Con la recente ordinanza in merito alla sentenza del 15 aprile 2021, la Corte Costituzionale ha ribadito l’illegittimità e l’incostituzionalità dell’ergastolo ostativo dando un anno di tempo al Parlamento per modificare la legge che ad oggi impedisce di ottenere la “libertà condizionale” per i condannati per mafia anche dopo 26 anni di pena scontata, se coloro non diventano collaboratori di giustizia (i “pentiti”). Già la scorsa settimana la reazione del Movimento 5 Stelle non fu affatto incline ad accettare le indicazioni della Consulta e oggi è l’ex Ministro della Giustizia Alfonso Bonafede a rompere il silenzio attaccando quest’ultima sentenza: «Non possiamo permetterci che l’impianto normativo fortemente voluto da Giovanni Falcone e da Paolo Borsellino per contrastare l’azione delle mafie venga gravemente indebolito. Il Parlamento non deve perdere tempo».
Nella conferenza stampa partecipano anche altri membri M5s, l’ex sottosegretario alla Giustizia Vittorio Ferraresi, Eugenio Saitta e Marco Pellegrini: «Dobbiamo essere compatti come Parlamento, perché lo Stato deve tenere altissima la guardia nella lotta contro le mafie e in questo dev’essere unito. […] La sentenza è un colpo mortale all’ergastolo ostativo».
L’ATTACCO DEL M5S E LA PROPOSTA DI LEGGE
Il Movimento 5 Stelle ripropone dunque la proposta di modifica alla legge per la quale i grillini hanno più volte invocato la collaborazione degli altri partiti: prevede che i benefici possano essere concessi agli ergastolani ostativi anche in assenza di collaborazione, «purché il condannato dimostri l’integrale adempimento delle obbligazioni civili derivanti dal reato o la assoluta impossibilità di tale adempimento, e fornisca elementi concreti, ulteriori rispetto alla regolare condotta carceraria e alla partecipazione al percorso rieducativo, che consentono di escludere l’attualità di collegamenti con la criminalità organizzata, terroristica o eversiva, e, comunque, con il contesto in cui il reato è stato commesso, nonché di escludere il pericolo di ripristino di tali collegamenti, tenendo conto delle circostanze personali ed ambientali», spiega ancora Ferraresi in conferenza stampa con l’ex Guardasigilli. La proposta punta ad “obbligare” il condannato all’ergastolo ostativo «a dimostrare di avere tagliato i collegamenti con associazioni criminali e che non ci sia il pericolo che, in futuro, possa tornare sui propri passi»: conclude Ferraresi, «È una prova molto più difficile e non basteranno una dichiarazione o la valutazione della buona condotta o il percorso rieducativo».

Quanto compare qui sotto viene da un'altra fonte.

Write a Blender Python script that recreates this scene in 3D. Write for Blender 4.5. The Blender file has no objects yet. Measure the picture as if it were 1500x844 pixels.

Come però annota il quotidiano “Il Dubbio” rispondendo alle accuse lanciate dal M5s contro la Consulta, sarebbe stato lo stesso Falcone a giudicare in vita che l’ergastolo senza condizionale «sarebbe stato incostituzionale. Il primo decreto legge del 13 maggio 1991, il numero 152, Falcone, all’epoca Direttore generale degli affari penali del ministero di Grazia e Giustizia, non aveva infatti escluso la possibilità dei benefici in assenza di collaborazione, bensì aveva allungato i termini per ottenerla. E fu solo dopo la morte di Falcone, dunque, che venne introdotto quell’automatismo oggi considerato incostituzionale dal giudice della legge».